Saturday, June 27, 2009

The Day I Fell In Love With New Zealand

Today, I officially fell in love with New Zealand.

I obviously have been fascinated by the country for a long time, but it wasn't until today that I really experienced how fabulous it is. I'm not sure I can really put it into words. Be sure to check out my flickr to see some of my photos. Be warned though, those pictures just don't even begin to cover it all.

Billy and I were unfortunately separated from Julie and Danny this morning, and ended up taking a ferry by ourselves from Wellington (North Island) to Picton on the South Island. We got to watch the sunrise up on the observation deck, but both of us began to feel a little seasick, so we mostly hid out inside.

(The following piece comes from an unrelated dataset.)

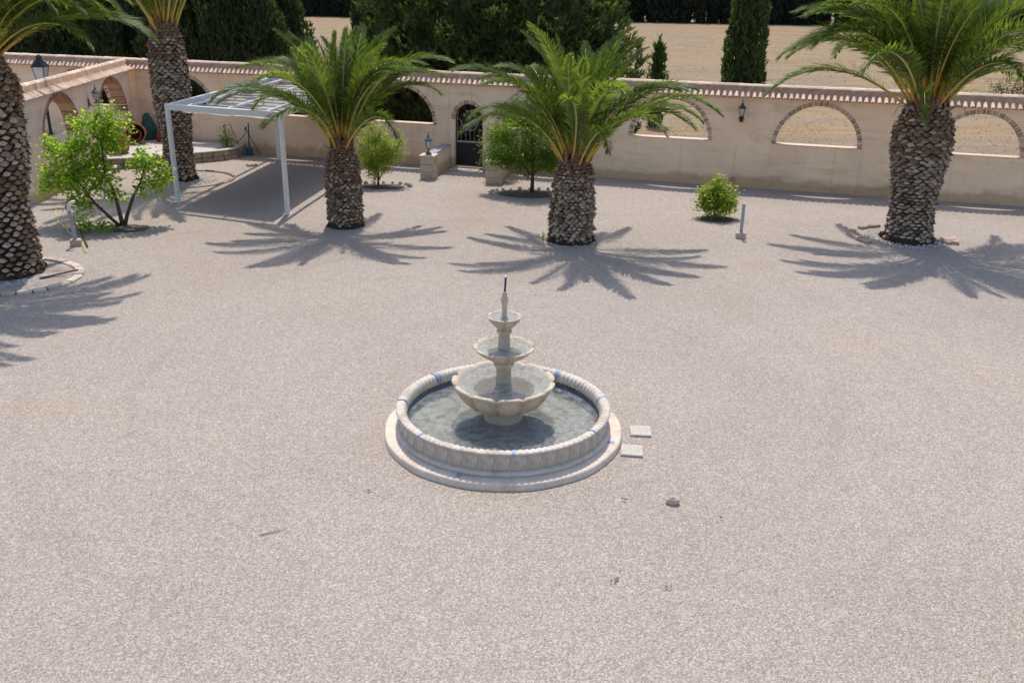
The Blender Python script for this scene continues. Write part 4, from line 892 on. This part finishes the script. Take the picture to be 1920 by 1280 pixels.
m = MB(); m.lathe([(.25,0),(.28,.22),(.22,.55),(.12,.80),(.05,.92),(0,.93)], 14, mod=lambda a,k,r,z: (.05*math.sin(3*a+k)*(k<5), 0)); tag(m.build('covered_barbecue', M['greenp'], smooth=True, loc=(-13.15, 33.6, th)), 'dark green covered object standing in the corner of the terrace', 'cover')
m = MB(); m.cbox(-.25,.25,-.2,.2,0,.30,.03); m.cbox(-.22,.22,-.17,.17,.302,.36,.02); tag(m.build('red_crate', M['redp'], loc=(-12.45, 33.2, th)), 'dark red box on the terrace beside the lying pots', 'box')
BR = empty('dustpan', (-9.30, 32.55, 0)); tag(BR, 'blue long handled dustpan leaning against the back wall under the pergola', 'dustpan')
m = MB(); m.tube([(0,0,.30),(.02,.06,1.12)], .022, 6); m.build('handle', M['black'], BR)
m = MB(); m.add([(-.13,-.13,.02),(.13,-.13,.02),(.12,.05,.03),(-.12,.05,.03),(-.11,.0,.24),(.11,.0,.24),(.08,.06,.28),(-.08,.06,.28)], [(0,1,2,3),(0,4,5,1),(4,7,6,5),(1,5,6,2),(3,7,4,0),(2,6,7,3)]); m.build('pan', M['bluep'], BR)
m = MB(); m.tube([(-.03,.0,.86),(-.08,-.02,.90),(-.06,0,1.0)], .035, 6); m.build('brush_head', M['bluep'], BR)
BK = empty('hose_stand', (-9.72, 32.75, 0)); tag(BK, 'thin dark folded metal stand leaning against the back wall beside the terrace plant', 'stand')
for a, b in (((-.25,0,1.05),(.15,-.15,.02)), ((.35,.05,.75),(.75,-.1,.02)), ((-.1,0,.35),(.35,.05,.8))):
    m = MB(); m.tube([a, b], .012, 5); m.build('tube', M['black'], BK)

# ------------------------------------------------------------------ broadleaf trees and shrubs
def leaf_tree(name, loc, label, cat, clumps, stems, leafm, nleaf, lsize, seed, aspect=.5, fruit=None, group=None, shell=.55):
    """clumps: ((x,y,z), radius, squash); stems: lists of points with radii; leaves: folded two-facet blades"""
    rr = random.Random(seed); E_ = empty(name, loc); tag(E_, label, cat, group)
    m = MB()
    for pts, r0, r1 in stems:
        n = len(pts); m.tube(pts, [r0 + (r1-r0)*i/(n-1) for i in range(n)], 6)
    root = Vector(stems[0][0][-1])
    for c, r, sq in clumps:
        c = Vector(c); best = min((Vector(p) for pts, _, _ in stems for p in pts[1:]), key=lambda q: (q-c).length + max(0, q.z-c.z))
        mid = best.lerp(c, .5) + Vector((rr.uniform(-.06,.06), rr.uniform(-.06,.06), rr.uniform(-.02,.06))); m.tube([best, mid, c], [.022, .015, .006], 5)
        for k in range(3):
            d = Vector((rr.gauss(0,1), rr.gauss(0,1), rr.gauss(.3,.8))).normalized()*r*.9; m.tube([mid.lerp(c, .5), c + d*.5, c + d], [.010,.006,.003], 4)
    m.build('trunk', M['bark'], E_, True)
    tot = sum(r**2.2 for _, r, _ in clumps); lm = MB()
    for c, r, sq in clumps:
        k = int(nleaf * r**2.2/tot)
        nt_ = max(4, k//14)                  # twigs carry a spray of leaves each, so the outline stays ragged
        for _ in range(nt_):
            d = Vector((rr.gauss(0,1), rr.gauss(0,1), rr.gauss(.15,1))).normalized(); tip = Vector(c) + Vector((d.x, d.y, d.z*sq))*r*(shell + (1.12-shell)*rr.random()**.7)
            ax_ = (d + Vector((0,0,.5))).normalized()
            for _ in range(k//nt_):
                p = tip + ax_*rr.uniform(-1.6, .8)*lsize + Vector((rr.gauss(0,1), rr.gauss(0,1), rr.gauss(0,1)))*lsize*.75
                a = (d*.6 + Vector((rr.uniform(-1,1), rr.uniform(-1,1), rr.uniform(-.7,.6)))).normalized()
                up_ = Vector((rr.uniform(-.7,.7), rr.uniform(-.7,.7), 1)).normalized(); b = a.cross(up_); b = b.normalized() if b.length > .01 else Vector((1,0,0)); nn = b.cross(a)
                L_ = lsize*rr.uniform(.65, 1.2); w_ = L_*aspect*.5
                lm.add([p, p + a*L_*.5 + b*w_ + nn*w_*.35, p + a*L_ - nn*L_*.12, p + a*L_*.5 - b*w_ + nn*w_*.35, p + a*L_*.52], [(0,4,1),(1,4,2),(0,3,4),(4,3,2)])
    lm.build('crown', M[leafm], E_)
    if fruit:
        for c in fruit:
            m = MB(); m.lathe([(0,-.045),(.025,-.035),(.036,0),(.026,.035),(0,.048)], 10, c=c); m.build('lemon', M['lemonfruit'], E_, True)
    return E_
# light green tree at the left, base (-9.79, 22.39)
leaf_tree('fig_tree', (-9.72, 22.4, 0), 'small light green tree with several dark stems beside the left wall and bent bollard', 'tree',
    [((-.55,.3,2.25),.50,.9), ((-.15,.4,2.45),.42,.8), ((.05,.2,2.02),.27,.8), ((-.75,.1,1.75),.50,.8), ((-1.25,.2,1.75),.34,.9), ((-1.75,.35,1.80),.26,1.2), ((-1.35,0,1.25),.40,.7), ((-.75,-.2,1.15),.48,.7), ((-.2,-.2,1.35),.36,.8), ((-.15,.1,.85),.26,.7), ((-.75,-.35,.62),.30,.8),
     ((.75,.2,1.55),.34,1.0), ((.95,.1,1.15),.28,1.0), ((.58,0,1.60),.22,1.0), ((.55,-.05,1.0),.20,.9), ((-1.75,.05,1.0),.24,.6), ((-.62,-.75,.22),.22,.6), ((-.1,-.7,.25),.14,.6), ((1.1,.2,1.48),.15,1.2)],
    [([(0,0,-.02),(-.02,0,.25),(-.10,.05,.75),(-.30,.12,1.35),(-.35,.25,2.1)], .06, .02), ([(.03,.02,-.02),(.14,.03,.3),(.34,.05,.75),(.55,.1,1.1),(.75,.12,1.6)], .055, .018), ([(-.04,0,-.02),(-.25,-.08,.25),(-.55,-.12,.6),(-.9,-.05,1.1),(-1.3,.1,1.6)], .05, .015), ([(-.02,-.03,-.02),(-.35,-.4,.10),(-.6,-.7,.2)], .03, .01)],
    'fig', 6400, .10, 31, .85)
leaf_tree('lemon_bush', (-4.12, 27.75, 0), 'yellow green lemon bush beside the slim palm, in front of the back wall', 'bush',
    [((0,0,1.05),.42,1.0), ((-.30,.05,1.35),.28,1.1), ((.30,0,1.15),.30,1.0), ((.62,-.02,1.05),.24,1.2), ((-.38,0,.85),.28,1.0), ((.15,-.1,.70),.34,.8), ((.1,.1,1.55),.20,1.3), ((.72,0,1.40),.12,1.5), ((-.1,-.15,.45),.22,.7), ((-.18,.05,1.75),.12,1.4)],
    [([(0,0,-.02),(.01,0,.3),(0,0,.7),(-.05,0,1.3)], .04, .012), ([(.01,0,.15),(.2,0,.5),(.45,0,.95)], .025, .01)], 'lemon', 6500, .072, 32, .5)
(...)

But once we landed, we boarded a 5+ hour train from Picton to Christchurch. I groaned at the thought of more traveling, but little did I know that this train would be my favorite part of the trip so far. Apparently this train is mostly for tourists, although everyone on board certainly seemed like a Kiwi to me. But anyway, it goes along this absolutely gorgeous route through mountains and farmland. For about 100 km (according to the extremely jolly lady on the intercom), we rode right between ocean and mountains. So out of the left window, there were gigantic Lord of the Rings-esque mountains as far as the eye could see, and out the right window, waves splashed up among the rocks on the beach. It was absolutely breathtaking. There was even an open air car perfect for taking pictures. The wind whipped through my hair and tangled just about every single strand, but it was worth it. If it hadn't gotten so cold, I would have ridden out in the open the whole way to Christchurch.

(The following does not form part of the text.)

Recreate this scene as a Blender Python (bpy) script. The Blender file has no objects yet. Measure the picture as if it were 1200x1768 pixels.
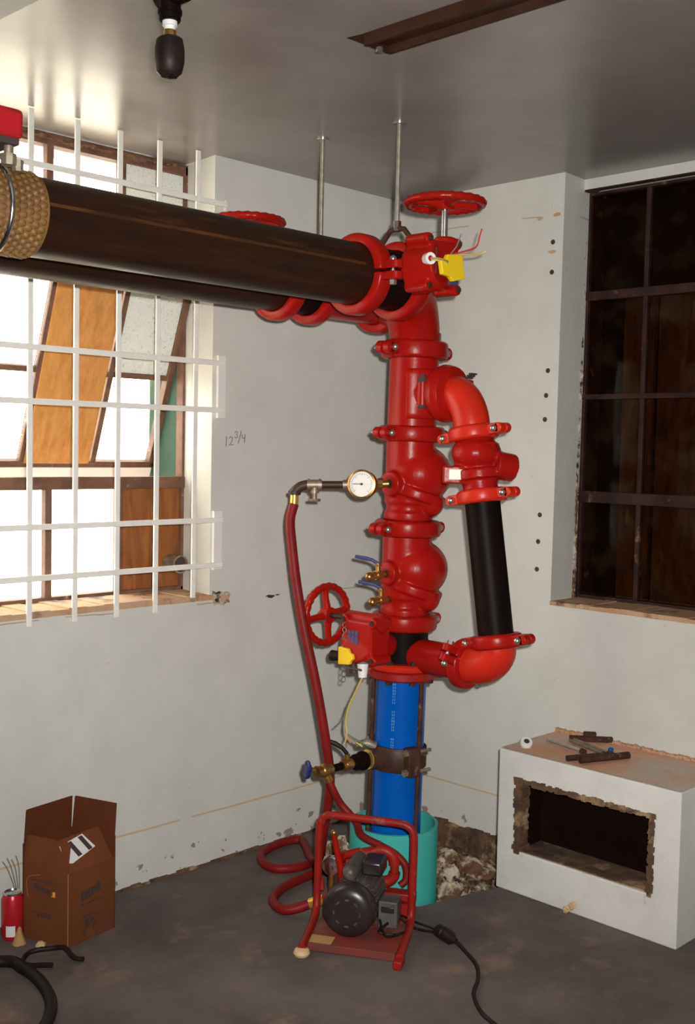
import bpy, bmesh, math, random
from mathutils import Vector, Matrix, geometry
random.seed(7)
V = Vector
PI = math.pi
SC = bpy.context.scene
COL = SC.collection

# ------------------------------------------------------------------ camera, light, exposure
CAM = V((-3.56, -3.212, 1.55))
YAW, PITCH, ROLL = [math.radians(a) for a in (44.476, -3.286, -1.177)]
fw = V((math.cos(YAW)*math.cos(PITCH), math.sin(YAW)*math.cos(PITCH), math.sin(PITCH)))
r0 = fw.cross(V((0, 0, 1))).normalized()
d0 = fw.cross(r0)
rt = r0*math.cos(ROLL) + d0*math.sin(ROLL)
dn = r0*-math.sin(ROLL) + d0*math.cos(ROLL)
cd = bpy.data.cameras.new('camera'); cam = bpy.data.objects.new('camera', cd); COL.objects.link(cam)
M = Matrix((( rt.x, -dn.x, -fw.x, CAM.x), (rt.y, -dn.y, -fw.y, CAM.y), (rt.z, -dn.z, -fw.z, CAM.z), (0, 0, 0, 1)))
cam.matrix_world = M
cd.sensor_fit = 'HORIZONTAL'; cd.sensor_width = 36.0; cd.lens = 1945.96/1200*36.0
cd.clip_start = 0.05
SC.camera = cam

world = bpy.data.worlds.new('sky'); SC.world = world; world.use_nodes = True
bg = world.node_tree.nodes['Background']
bg.inputs['Color'].default_value = (1.0, 0.93, 0.80, 1)
bg.inputs['Strength'].default_value = 10.0

# the camera's own flash, a hand's breadth up and to the right of the lens
fl = bpy.data.lights.new('camera_flash', 'SPOT'); fl.energy = 520; fl.shadow_soft_size = 0.022
fl.spot_size = math.radians(84); fl.spot_blend = 1.0
fl.color = (1.0, 0.972, 0.93)
flo = bpy.data.objects.new('camera_flash', fl); COL.objects.link(flo)
flo.matrix_world = Matrix.Translation(rt*0.066 - dn*0.065 + fw*0.02) @ M

SC.view_settings.view_transform = 'Standard'
SC.view_settings.look = 'None'
SC.view_settings.exposure = 0.0
SC.view_settings.gamma = 1.0
SC.view_settings.use_curve_mapping = False

# ------------------------------------------------------------------ materials
MATS = {}
def mat(name, c, rough=0.5, metal=0.0, c2=None, scale=8.0, spread=(0.35, 0.65), bump=0.0, bscale=60.0, spec=0.5, c3=None, scale3=3.0, spread3=(0.6, 0.7), coat=0.0, stretch=None):
    m = bpy.data.materials.new(name); m.use_nodes = True
    nt = m.node_tree; b = nt.nodes['Principled BSDF']
    b.inputs['Roughness'].default_value = rough
    b.inputs['Metallic'].default_value = metal
    b.inputs['Specular IOR Level'].default_value = spec
    b.inputs['Coat Weight'].default_value = coat
    b.inputs['Base Color'].default_value = (*c, 1)
    tc = nt.nodes.new('ShaderNodeTexCoord')
    src = tc.outputs['Object']
    if stretch:
        mp = nt.nodes.new('ShaderNodeMapping'); mp.inputs['Scale'].default_value = stretch
        nt.links.new(src, mp.inputs['Vector']); src = mp.outputs['Vector']
    out = None
    def layer(prev, col, sc, sp, det=6):
        nz = nt.nodes.new('ShaderNodeTexNoise'); nz.inputs['Scale'].default_value = sc; nz.inputs['Detail'].default_value = det
        nz.inputs['Roughness'].default_value = 0.62
        nt.links.new(src, nz.inputs['Vector'])
        mr = nt.nodes.new('ShaderNodeMapRange'); mr.inputs['From Min'].default_value = sp[0]; mr.inputs['From Max'].default_value = sp[1]
        nt.links.new(nz.outputs['Fac'], mr.inputs['Value'])
        mx = nt.nodes.new('ShaderNodeMix'); mx.data_type = 'RGBA'
        nt.links.new(mr.outputs['Result'], mx.inputs['Factor'])
        if prev is None: mx.inputs['A'].default_value = (*c, 1)
        else: nt.links.new(prev, mx.inputs['A'])
        mx.inputs['B'].default_value = (*col, 1)
        return mx.outputs['Result']
    if c2: out = layer(None, c2, scale, spread)
    if c3: out = layer(out, c3, scale3, spread3)
    if out is not None: nt.links.new(out, b.inputs['Base Color'])
    if bump:
        nz = nt.nodes.new('ShaderNodeTexNoise'); nz.inputs['Scale'].default_value = bscale; nz.inputs['Detail'].default_value = 5
        nt.links.new(src, nz.inputs['Vector'])
        bp = nt.nodes.new('ShaderNodeBump'); bp.inputs['Strength'].default_value = bump; bp.inputs['Distance'].default_value = 0.004
        nt.links.new(nz.outputs['Fac'], bp.inputs['Height']); nt.links.new(bp.outputs['Normal'], b.inputs['Normal'])
    MATS[name] = m
    return m

def wall_mat(name, axis, seam_z, crack_z):
    """painted plaster: fine mottling, a tan seam line low down, a faint crack, grime spots near the floor"""
    m = mat(name, (0.62, 0.61, 0.57), 0.62, c2=(0.57, 0.56, 0.52), scale=5, bump=0.25, bscale=70, spec=0.35)
    nt = m.node_tree; b = nt.nodes['Principled BSDF']
    prev = b.inputs['Base Color'].links[0].from_socket
    g = nt.nodes.new('ShaderNodeNewGeometry'); sp = nt.nodes.new('ShaderNodeSeparateXYZ'); nt.links.new(g.outputs['Position'], sp.inputs[0])
    def mth(op, a, bb=None, c=None):
        n = nt.nodes.new('ShaderNodeMath'); n.operation = op
        for i, x in enumerate((a, bb, c)):
            if x is None: continue
            if isinstance(x, (int, float)): n.inputs[i].default_value = x
            else: nt.links.new(x, n.inputs[i])
        return n.outputs[0]
    def noise(sc, det=4):
        n = nt.nodes.new('ShaderNodeTexNoise'); n.inputs['Scale'].default_value = sc; n.inputs['Detail'].default_value = det
        nt.links.new(g.outputs['Position'], n.inputs['Vector']); return n.outputs['Fac']
    def over(prev, fac, col):
        mx = nt.nodes.new('ShaderNodeMix'); mx.data_type = 'RGBA'
        nt.links.new(fac, mx.inputs['Factor']); nt.links.new(prev, mx.inputs['A']); mx.inputs['B'].default_value = (*col, 1)
        return mx.outputs['Result']
    def line(z, wob, half, sc, thr):
        zz = mth('ADD', sp.outputs['Z'], mth('MULTIPLY', mth('SUBTRACT', noise(sc), 0.5), wob))
        d = mth('ABSOLUTE', mth('SUBTRACT', zz, z))
        a = mth('LESS_THAN', d, half)
        return mth('MULTIPLY', a, mth('GREATER_THAN', noise(4.3, 2), thr))
    prev = over(prev, mth('MULTIPLY', line(seam_z, 0.006, 0.0035, 3.0, 0.30), 0.75), (0.55, 0.36, 0.2))
    prev = over(prev, mth('MULTIPLY', line(crack_z, 0.03, 0.002, 5.0, 0.50), 0.7), (0.34, 0.22, 0.14))
    # scuffs close to the floor
    low = mth('LESS_THAN', mth('ADD', sp.outputs['Z'], mth('MULTIPLY', noise(9), 0.16)), 0.17)
    spots = mth('GREATER_THAN', noise(16, 5), 0.62)
    prev = over(prev, mth('MULTIPLY', mth('MULTIPLY', low, spots), 0.8), (0.2, 0.15, 0.11))
    sc2 = mth('GREATER_THAN', noise(34, 2), 0.76)
    prev = over(prev, mth('MULTIPLY', sc2, 0.35), (0.4, 0.3, 0.2))
    nt.links.new(prev, b.inputs['Base Color'])
    return m

m_wallL = wall_mat('plaster_left', 'x', 0.196, 0.975)
m_backw = mat('dull_back_wall', (0.16, 0.145, 0.13), 0.8, c2=(0.12, 0.11, 0.10), scale=3)
m_wallR = wall_mat('plaster_right', 'y', 0.187, 2.435)
m_ceil = mat('ceiling_gloss_paint', (0.29, 0.262, 0.245), 0.27, c2=(0.24, 0.215, 0.20), scale=3, bump=0.05, bscale=30, spec=0.7)
m_floor = mat('concrete_floor', (0.155, 0.125, 0.115), 0.9, c2=(0.095, 0.076, 0.071), scale=3.2, c3=(0.23, 0.155, 0.12), scale3=5.5, spread3=(0.56, 0.72), bump=0.35, bscale=45, spec=0.25)
m_soil = mat('rubble_soil', (0.16, 0.085, 0.045), 0.95, c2=(0.05, 0.03, 0.02), scale=14, c3=(0.36, 0.24, 0.14), scale3=9, spread3=(0.55, 0.66), bump=1.0, bscale=30)
m_chunk = mat('broken_concrete', (0.50, 0.42, 0.32), 0.9, c2=(0.13, 0.065, 0.03), scale=13, spread=(0.46, 0.56), c3=(0.035, 0.018, 0.012), scale3=17, spread3=(0.53, 0.60), bump=0.9, bscale=30)
m_white = mat('white_paint_metal', (0.84, 0.82, 0.77), 0.5, c2=(0.76, 0.74, 0.69), scale=15, bump=0.1)
m_plate = mat('white_plate', (0.74, 0.72, 0.68), 0.6)
m_block = mat('white_masonry', (0.70, 0.68, 0.65), 0.75, c2=(0.62, 0.60, 0.57), scale=6, c3=(0.36, 0.26, 0.18), scale3=7, spread3=(0.69, 0.75), bump=0.5, bscale=35)
m_dust = mat('dusty_top', (0.52, 0.44, 0.37), 0.85, c2=(0.62, 0.33, 0.21), scale=2.2, spread=(0.40, 0.52), c3=(0.30, 0.24, 0.2), scale3=9, spread3=(0.57, 0.72), bump=0.5, bscale=50)
m_sill = mat('dusty_sill', (0.46, 0.26, 0.13), 0.9, c2=(0.52, 0.35, 0.23), scale=6, c3=(0.14, 0.08, 0.05), scale3=8, spread3=(0.54, 0.66), bump=0.6, bscale=50)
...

Then, we met up with Julie and Danny again and went to an All Blacks game. I'd never seen rugby before, but it seemed like an interesting version of football. New Zealanders make you feel so welcome immediately that I feel like the All Blacks are my team already.  They destroyed Italy, 27 to 6. I was proud of my new comrades.

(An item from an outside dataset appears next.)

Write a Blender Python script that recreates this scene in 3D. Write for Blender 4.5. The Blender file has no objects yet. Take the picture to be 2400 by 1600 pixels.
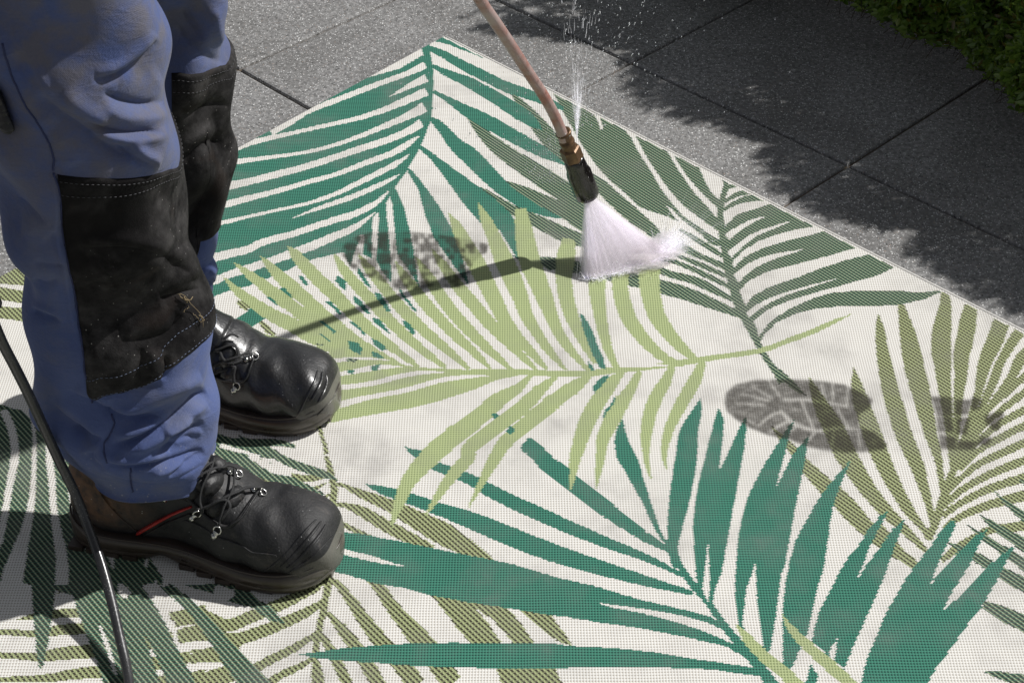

Perhaps my favorite thing about this country is the people themselves. Everyone is so ridiculously friendly, from the train luggage guy who told me he could see why I was dating Billy, to the lady on the intercom on our train who spent about five minutes explaining how "getting your hand shut in the door would make you say more than just 'ouchie!'" They are so laidback and welcoming that I feel like I belong after just a few days. Not to mention, everything is so green and earth-friendly, they put America to shame. And as if all that is not enough, the accents are awesome. What more could you want?

I need to come back here some day, since clearly two weeks is just not going to be enough to satisfy my desire for New Zealand.